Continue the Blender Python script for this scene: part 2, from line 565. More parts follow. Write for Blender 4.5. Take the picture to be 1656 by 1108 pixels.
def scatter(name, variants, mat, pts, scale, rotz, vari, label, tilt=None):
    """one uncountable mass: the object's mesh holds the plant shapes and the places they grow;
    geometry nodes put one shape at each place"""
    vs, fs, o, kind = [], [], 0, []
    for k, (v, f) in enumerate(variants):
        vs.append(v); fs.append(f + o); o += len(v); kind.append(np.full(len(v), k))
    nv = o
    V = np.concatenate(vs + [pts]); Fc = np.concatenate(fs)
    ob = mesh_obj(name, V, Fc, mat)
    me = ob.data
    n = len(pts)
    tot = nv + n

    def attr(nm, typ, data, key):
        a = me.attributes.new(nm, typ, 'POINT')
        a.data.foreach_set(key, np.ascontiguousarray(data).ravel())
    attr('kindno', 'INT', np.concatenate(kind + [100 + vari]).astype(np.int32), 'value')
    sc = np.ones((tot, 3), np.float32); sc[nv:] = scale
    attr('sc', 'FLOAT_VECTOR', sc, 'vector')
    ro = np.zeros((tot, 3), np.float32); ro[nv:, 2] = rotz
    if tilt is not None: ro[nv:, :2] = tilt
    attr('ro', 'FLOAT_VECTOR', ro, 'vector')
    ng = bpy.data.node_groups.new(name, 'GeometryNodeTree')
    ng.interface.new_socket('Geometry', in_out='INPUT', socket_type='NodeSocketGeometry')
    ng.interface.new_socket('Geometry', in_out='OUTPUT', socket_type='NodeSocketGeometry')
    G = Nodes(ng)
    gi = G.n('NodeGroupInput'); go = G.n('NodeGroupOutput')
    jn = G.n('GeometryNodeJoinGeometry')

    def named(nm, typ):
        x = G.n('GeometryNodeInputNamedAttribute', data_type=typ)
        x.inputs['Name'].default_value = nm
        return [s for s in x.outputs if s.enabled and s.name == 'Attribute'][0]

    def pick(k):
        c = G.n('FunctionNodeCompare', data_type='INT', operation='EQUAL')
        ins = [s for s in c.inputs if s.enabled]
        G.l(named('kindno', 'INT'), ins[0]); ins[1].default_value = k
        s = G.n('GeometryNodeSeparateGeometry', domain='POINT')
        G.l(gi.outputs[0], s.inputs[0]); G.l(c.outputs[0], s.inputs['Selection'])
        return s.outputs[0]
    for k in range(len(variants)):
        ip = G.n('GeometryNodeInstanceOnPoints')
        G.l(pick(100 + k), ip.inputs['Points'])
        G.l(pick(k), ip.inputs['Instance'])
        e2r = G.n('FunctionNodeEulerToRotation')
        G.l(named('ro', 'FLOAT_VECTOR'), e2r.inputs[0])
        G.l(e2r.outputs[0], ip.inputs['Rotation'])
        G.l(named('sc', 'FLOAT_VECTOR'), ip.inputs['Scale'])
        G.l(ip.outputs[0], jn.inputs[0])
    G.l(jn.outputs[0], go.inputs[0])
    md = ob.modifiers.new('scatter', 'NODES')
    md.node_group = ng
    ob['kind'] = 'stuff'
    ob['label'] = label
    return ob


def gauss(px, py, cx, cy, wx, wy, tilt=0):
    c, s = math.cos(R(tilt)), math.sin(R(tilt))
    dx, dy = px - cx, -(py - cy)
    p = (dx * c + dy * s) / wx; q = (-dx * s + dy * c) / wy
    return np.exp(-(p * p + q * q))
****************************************
Stated goal —
Faithfully transcribe the whole of the data.

Solution to this exercise —
Continue the Blender Python script for this scene: part 2, from line 565. More parts follow. Write for Blender 4.5. Take the picture to be 1656 by 1108 pixels.
def scatter(name, variants, mat, pts, scale, rotz, vari, label, tilt=None):
    """one uncountable mass: the object's mesh holds the plant shapes and the places they grow;
    geometry nodes put one shape at each place"""
    vs, fs, o, kind = [], [], 0, []
    for k, (v, f) in enumerate(variants):
        vs.append(v); fs.append(f + o); o += len(v); kind.append(np.full(len(v), k))
    nv = o
    V = np.concatenate(vs + [pts]); Fc = np.concatenate(fs)
    ob = mesh_obj(name, V, Fc, mat)
    me = ob.data
    n = len(pts)
    tot = nv + n

    def attr(nm, typ, data, key):
        a = me.attributes.new(nm, typ, 'POINT')
        a.data.foreach_set(key, np.ascontiguousarray(data).ravel())
    attr('kindno', 'INT', np.concatenate(kind + [100 + vari]).astype(np.int32), 'value')
    sc = np.ones((tot, 3), np.float32); sc[nv:] = scale
    attr('sc', 'FLOAT_VECTOR', sc, 'vector')
    ro = np.zeros((tot, 3), np.float32); ro[nv:, 2] = rotz
    if tilt is not None: ro[nv:, :2] = tilt
    attr('ro', 'FLOAT_VECTOR', ro, 'vector')
    ng = bpy.data.node_groups.new(name, 'GeometryNodeTree')
    ng.interface.new_socket('Geometry', in_out='INPUT', socket_type='NodeSocketGeometry')
    ng.interface.new_socket('Geometry', in_out='OUTPUT', socket_type='NodeSocketGeometry')
    G = Nodes(ng)
    gi = G.n('NodeGroupInput'); go = G.n('NodeGroupOutput')
    jn = G.n('GeometryNodeJoinGeometry')

    def named(nm, typ):
        x = G.n('GeometryNodeInputNamedAttribute', data_type=typ)
        x.inputs['Name'].default_value = nm
        return [s for s in x.outputs if s.enabled and s.name == 'Attribute'][0]

    def pick(k):
        c = G.n('FunctionNodeCompare', data_type='INT', operation='EQUAL')
        ins = [s for s in c.inputs if s.enabled]
        G.l(named('kindno', 'INT'), ins[0]); ins[1].default_value = k
        s = G.n('GeometryNodeSeparateGeometry', domain='POINT')
        G.l(gi.outputs[0], s.inputs[0]); G.l(c.outputs[0], s.inputs['Selection'])
        return s.outputs[0]
    for k in range(len(variants)):
        ip = G.n('GeometryNodeInstanceOnPoints')
        G.l(pick(100 + k), ip.inputs['Points'])
        G.l(pick(k), ip.inputs['Instance'])
        e2r = G.n('FunctionNodeEulerToRotation')
        G.l(named('ro', 'FLOAT_VECTOR'), e2r.inputs[0])
        G.l(e2r.outputs[0], ip.inputs['Rotation'])
        G.l(named('sc', 'FLOAT_VECTOR'), ip.inputs['Scale'])
        G.l(ip.outputs[0], jn.inputs[0])
    G.l(jn.outputs[0], go.inputs[0])
    md = ob.modifiers.new('scatter', 'NODES')
    md.node_group = ng
    ob['kind'] = 'stuff'
    ob['label'] = label
    return ob


def gauss(px, py, cx, cy, wx, wy, tilt=0):
    c, s = math.cos(R(tilt)), math.sin(R(tilt))
    dx, dy = px - cx, -(py - cy)
    p = (dx * c + dy * s) / wx; q = (-dx * s + dy * c) / wy
    return np.exp(-(p * p + q * q))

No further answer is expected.